Nous le faisons à la lumière d’une jurisprudence qui interpellait les législateurs que nous sommes sur la nécessité de compléter la notion pionnière de moeurs, étendue depuis, d’ailleurs, à différents codes, mais nous le faisons également en prenant en compte, cela a été dit, le cadre communautaire, et tout particulièrement l’article 13 du traité d’Amsterdam, qui fait référence aux mesures nécessaires à prendre en vue de combattre toute discrimination fondée sur le sexe, la race ou l’origine ethnique, la religion ou les convictions, un handicap, l’âge ou l’orientation sexuelle.
A cet égard, Martine Aubry a voulu donner un signe politique fort, en juin dernier, à la veille de la gay pride 2000, en exprimant publiquement son souhait que l’orientation sexuelle fasse son entrée dans le code du travail comme motif de discrimination.
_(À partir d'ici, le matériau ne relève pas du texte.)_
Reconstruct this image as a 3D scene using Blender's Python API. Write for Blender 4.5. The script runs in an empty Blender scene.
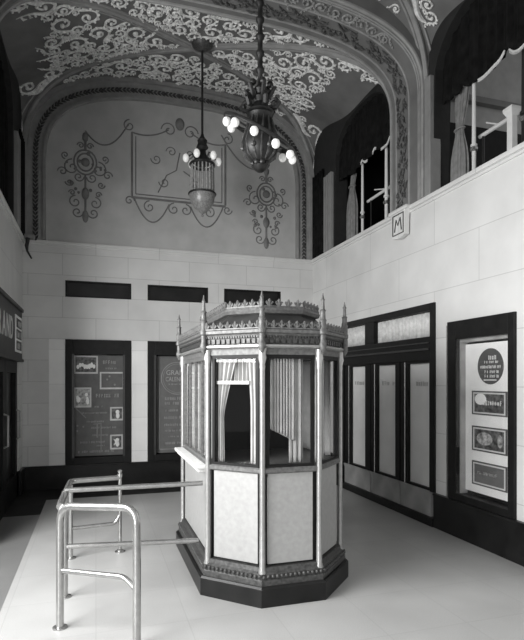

Je tenais ce matin à saluer tout particulièrement son engagement personnel, qui n’est pas récent d’ailleurs, pour faire reculer l’homophobie dans notre pays.
Je constate d’ailleurs que les échanges que nous avons eus en commission ont traduit un réel apaisement sur ces questions, qui m’apparaît être une conséquence directe du débat central qui fut celui du PACS.
La lutte contre les discriminations ne sera pas pour autant terminée.
Tout en rappelant que la loi sur la liberté de communication, promulguée le 1er août dernier, a confié au CSA une mission précise pour sanctionner les dérives parfois constatées dans certaines émissions télévisuelles, je souhaiterais évoquer la nécessité de revoir, si possible rapidement, la législation visant à réprimer les propos à caractère discriminatoire.
Pour l’heure, je me réjouis que ce texte apporte véritablement une réponse directe et concrète à des abus maintes fois constatés. La vie quotidienne de nombre de femmes et d’hommes, dans un cadre aussi sensible que celui de l’entreprise qui les emploie, en sera sensiblement modifiée, n’en doutons pas.